Output all the data exactly. Pictures do not belong in the copy.

# # # # # # #

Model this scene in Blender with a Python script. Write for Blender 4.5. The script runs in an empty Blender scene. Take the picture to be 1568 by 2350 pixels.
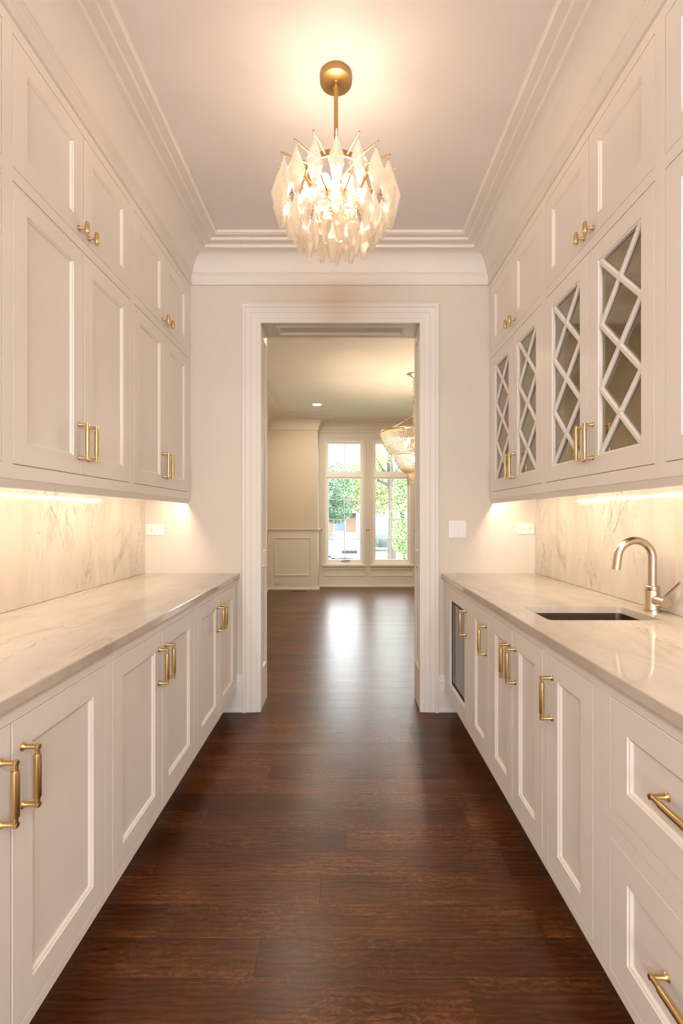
import bpy, bmesh, math, random
from mathutils import Vector, Matrix
random.seed(7)
PI = math.pi
scene = bpy.context.scene
COL = scene.collection

# ------------------------------------------------------------------ camera
EYE = 1.2856
cam_d = bpy.data.cameras.new('camera')
cam = bpy.data.objects.new('camera', cam_d)
COL.objects.link(cam)
cam.location = (0, 0, EYE)
cam.rotation_euler = (PI / 2, 0, 0)
cam_d.sensor_fit = 'HORIZONTAL'
cam_d.sensor_width = 24.0
cam_d.lens = 17.0
cam_d.shift_x = -8.0 / 1568
cam_d.shift_y = 11.8 / 1568
cam_d.clip_start = 0.02
cam_d.clip_end = 300
scene.camera = cam

# ------------------------------------------------------------------ world, sun, exposure
scene.view_settings.view_transform = 'Standard'
scene.view_settings.look = 'None'
scene.view_settings.gamma = 1.0
scene.view_settings.use_curve_mapping = False
scene.view_settings.exposure = 0.04
scene.cycles.transparent_max_bounces = 40
scene.cycles.max_bounces = 10
scene.cycles.diffuse_bounces = 5
scene.cycles.sample_clamp_indirect = 6.0
scene.cycles.adaptive_threshold = 0.02
scene.cycles.caustics_reflective = False
scene.cycles.caustics_refractive = False
SKY = 12.0
W = bpy.data.worlds.new('sky')
scene.world = W
W.use_nodes = True
bg = W.node_tree.nodes['Background']
bg.inputs[0].default_value = (0.93, 0.97, 1.0, 1)
bg.inputs[1].default_value = SKY

def light(name, kind, loc, energy, color=(1, 1, 1), rot=(0, 0, 0), **kw):
    d = bpy.data.lights.new(name, kind)
    d.energy = energy
    d.color = color
    for k, v in kw.items():
        setattr(d, k, v)
    o = bpy.data.objects.new(name, d)
    COL.objects.link(o)
    o.location = loc
    o.rotation_euler = rot
    return o

sun = light('sun', 'SUN', (0, 0, 30), 6.0, (1.0, 0.93, 0.80), (math.radians(38), math.radians(-38), 0), angle=0.02)

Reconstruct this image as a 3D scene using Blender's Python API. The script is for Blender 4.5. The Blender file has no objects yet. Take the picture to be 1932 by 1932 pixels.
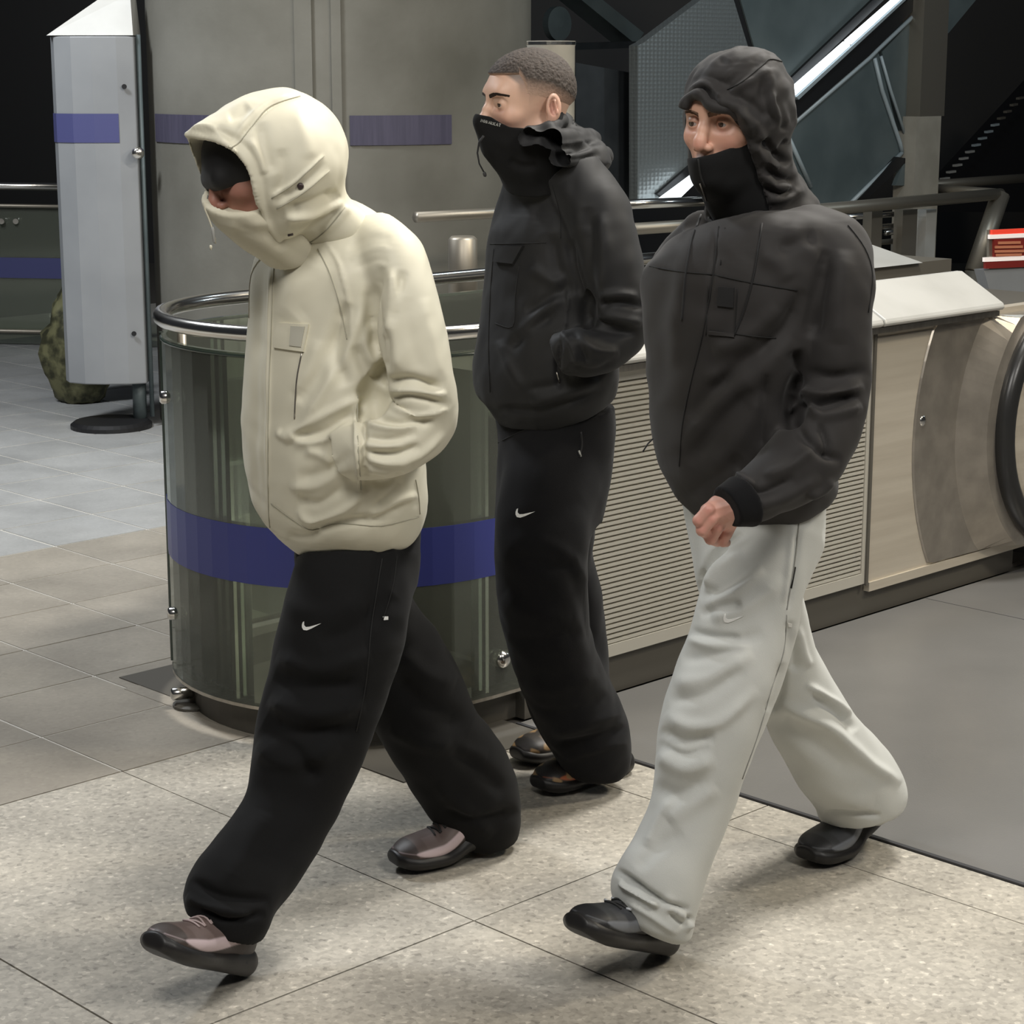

# # # # # # #

SOLUTION:
Model this scene in Blender with a Python script. Write for Blender 4.5. The script runs in an empty Blender scene. Take the picture to be 1568 by 2350 pixels.
import bpy, bmesh, math, random
from mathutils import Vector, Matrix
random.seed(7)
PI = math.pi
scene = bpy.context.scene
COL = scene.collection

# ------------------------------------------------------------------ camera
EYE = 1.2856
cam_d = bpy.data.cameras.new('camera')
cam = bpy.data.objects.new('camera', cam_d)
COL.objects.link(cam)
cam.location = (0, 0, EYE)
cam.rotation_euler = (PI / 2, 0, 0)
cam_d.sensor_fit = 'HORIZONTAL'
cam_d.sensor_width = 24.0
cam_d.lens = 17.0
cam_d.shift_x = -8.0 / 1568
cam_d.shift_y = 11.8 / 1568
cam_d.clip_start = 0.02
cam_d.clip_end = 300
scene.camera = cam

# ------------------------------------------------------------------ world, sun, exposure
scene.view_settings.view_transform = 'Standard'
scene.view_settings.look = 'None'
scene.view_settings.gamma = 1.0
scene.view_settings.use_curve_mapping = False
scene.view_settings.exposure = 0.04
scene.cycles.transparent_max_bounces = 40
scene.cycles.max_bounces = 10
scene.cycles.diffuse_bounces = 5
scene.cycles.sample_clamp_indirect = 6.0
scene.cycles.adaptive_threshold = 0.02
scene.cycles.caustics_reflective = False
scene.cycles.caustics_refractive = False
SKY = 12.0
W = bpy.data.worlds.new('sky')
scene.world = W
W.use_nodes = True
bg = W.node_tree.nodes['Background']
bg.inputs[0].default_value = (0.93, 0.97, 1.0, 1)
bg.inputs[1].default_value = SKY

def light(name, kind, loc, energy, color=(1, 1, 1), rot=(0, 0, 0), **kw):
    d = bpy.data.lights.new(name, kind)
    d.energy = energy
    d.color = color
    for k, v in kw.items():
        setattr(d, k, v)
    o = bpy.data.objects.new(name, d)
    COL.objects.link(o)
    o.location = loc
    o.rotation_euler = rot
    return o

sun = light('sun', 'SUN', (0, 0, 30), 6.0, (1.0, 0.93, 0.80), (math.radians(38), math.radians(-38), 0), angle=0.02)

Reconstruct this image as a 3D scene using Blender's Python API. The script is for Blender 4.5. The Blender file has no objects yet. Take the picture to be 1932 by 1932 pixels.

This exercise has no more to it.